Last year, Call of Duty: Black Ops 4 was released as the first Call of Duty game to not include a single-player campaign. Now, in their article about crunch taking place at Treyarch, Kotaku has revealed some new information about what the game's campaign mode would have entailed before it was canceled twice during development.

According to the report, Black Ops 4's campaign was originally envisioned as a 2v2 style, story-focused multiplayer mode, which would see you and another player competing to complete opposing objectives. One example used in the report included one team of players fighting to keep a journalist alive, with the other team fighting to assassinate him.

The report went on to say that when the company came back from its 2017 winter break, the studio heads canceled that version of the campaign in favor of a more traditional single-player campaign, which was also canceled shortly thereafter due to a lack of time.

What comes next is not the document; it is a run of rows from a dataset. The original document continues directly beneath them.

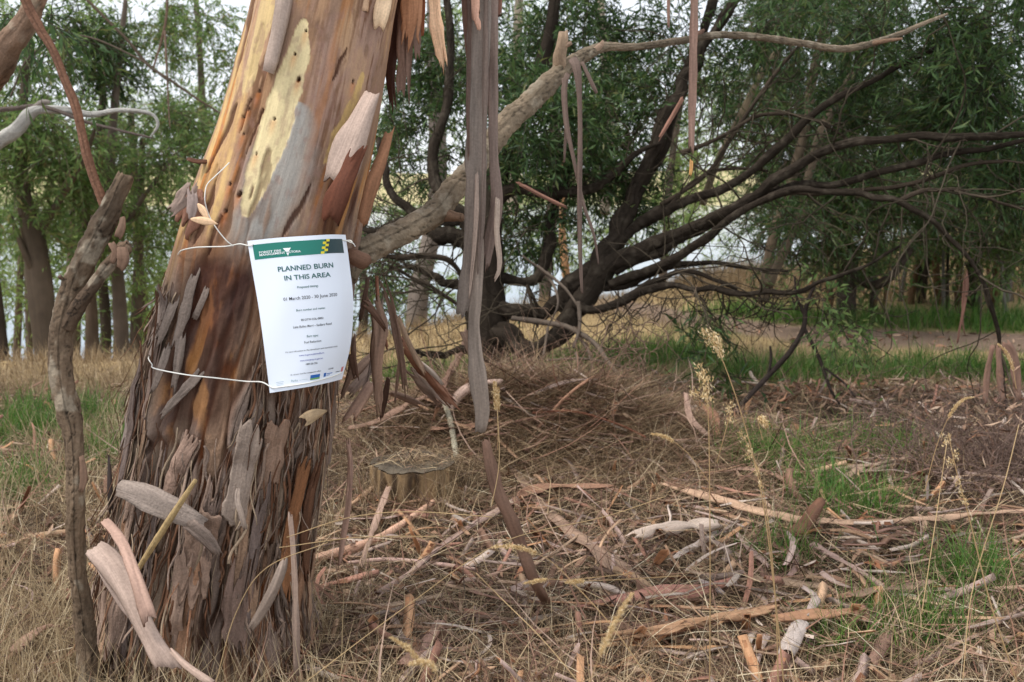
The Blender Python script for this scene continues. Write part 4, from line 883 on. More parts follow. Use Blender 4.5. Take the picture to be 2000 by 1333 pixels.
for k, l in enumerate(LIMBS):
    mx = max(r[3] for r in l)
    q = np.asarray(l, float); q = spline(q, len(q) * 2); rj = np.random.default_rng(800 + k); q[1:-1, :2] += rj.normal(size=(len(q) - 2, 2)) * np.clip(q[1:-1, 3:4] * 0.28, 1.2, 5); q[:, 3] *= 0.92 * (1 + 0.10 * rj.normal(size=len(q)))
    pix_tube("limb", q, M_DARK, wat, sides=24 if mx > 15 else 12, n=220 if mx > 8 else 90, amp=0.22, seed=210 + k, colr=WC if mx > 6 else WC2, fscale=1.8, crk=0.5 if mx > 8 else 0, lich=0.12 if mx > 8 else 0)

def wander(p, d, L, n, wob, grav=0.0):
    """a crooked twig: n points from p"""
    o = [p]; d = norm(d)
    for k in range(n - 1):
        d = norm(d + R.normal(size=3) * wob + np.array([0, 0, grav])); o.append(o[-1] + d * L / (n - 1))
    return np.array(o)
def twig_cloud(name, starts, dirs, lens, rads, mat, parent, colr, wob=0.35, grav=-0.03, kids=2):
    mm = Many()
    for p, d, L, r in zip(starts, dirs, lens, rads):
        w = wander(p, d, L, 8, wob, grav)
        mm.add(*tube_data(w, np.linspace(r, r * 0.35, 8), sides=5, n=14, colr=np.asarray(colr) * (0.7 + 0.6 * R.random()), seed=int(R.integers(1e4))))
        for _ in range(kids):
            q = R.integers(2, 7); w2 = wander(w[q], norm(w[q + 1] - w[q]) + R.normal(size=3) * 0.6, L * (0.3 + 0.4 * R.random()), 6, wob, grav)
            mm.add(*tube_data(w2, np.linspace(r * 0.6, r * 0.25, 6), sides=4, n=8, colr=np.asarray(colr) * (0.7 + 0.6 * R.random()), seed=int(R.integers(1e4))))
    o = mm.build(name, mat, parent); o["kind"] = "stuff"; return o
st_, di_, le_, ra_ = [], [], [], []
for l in LIMBS[2:]:
    a = np.asarray(l); C = P(a[:, 0], a[:, 1], a[:, 2]); S = spline(C, 60)
    for _ in range(11):
        k = R.integers(8, 58); t = norm(S[k] - S[k - 3]); st_.append(S[k]); di_.append(t * 0.8 + R.normal(size=3) * np.array([0.6, 0.4, 0.6])); le_.append(0.25 + 0.7 * R.random()); ra_.append(0.002 + 0.0035 * R.random())
twig_cloud("twigs", st_, di_, le_, ra_, M_DARK, wat, s2l(74, 66, 55))
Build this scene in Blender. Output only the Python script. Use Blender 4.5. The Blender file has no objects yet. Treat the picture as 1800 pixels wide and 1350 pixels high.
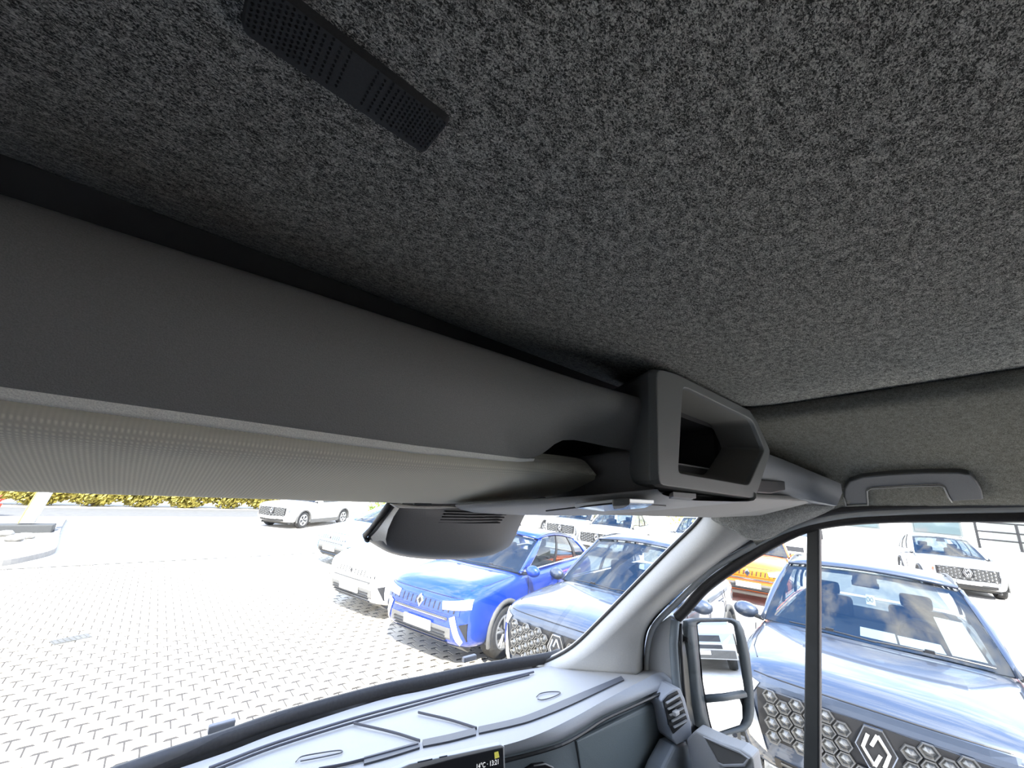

As previously rumored, this, combined with the rising popularity of battle royale games, was responsible for the creation of the game's Blackout mode, Treyarch's take on battle royale.

All in all, I'm pretty disappointed that we'll probably never get to see what that campaign looked like, but I'm even more disappointed that these developers invested all this time and potentially crunched to implement that feature, only to have it canceled.

A few hours ago, Treyarch responded to the Kotaku report in an internal email, where they said that they were making plans to change work/life culture at the studio.

Call of Duty: Black Ops 4 is available on PlayStation 4, Xbox One, and Windows PC.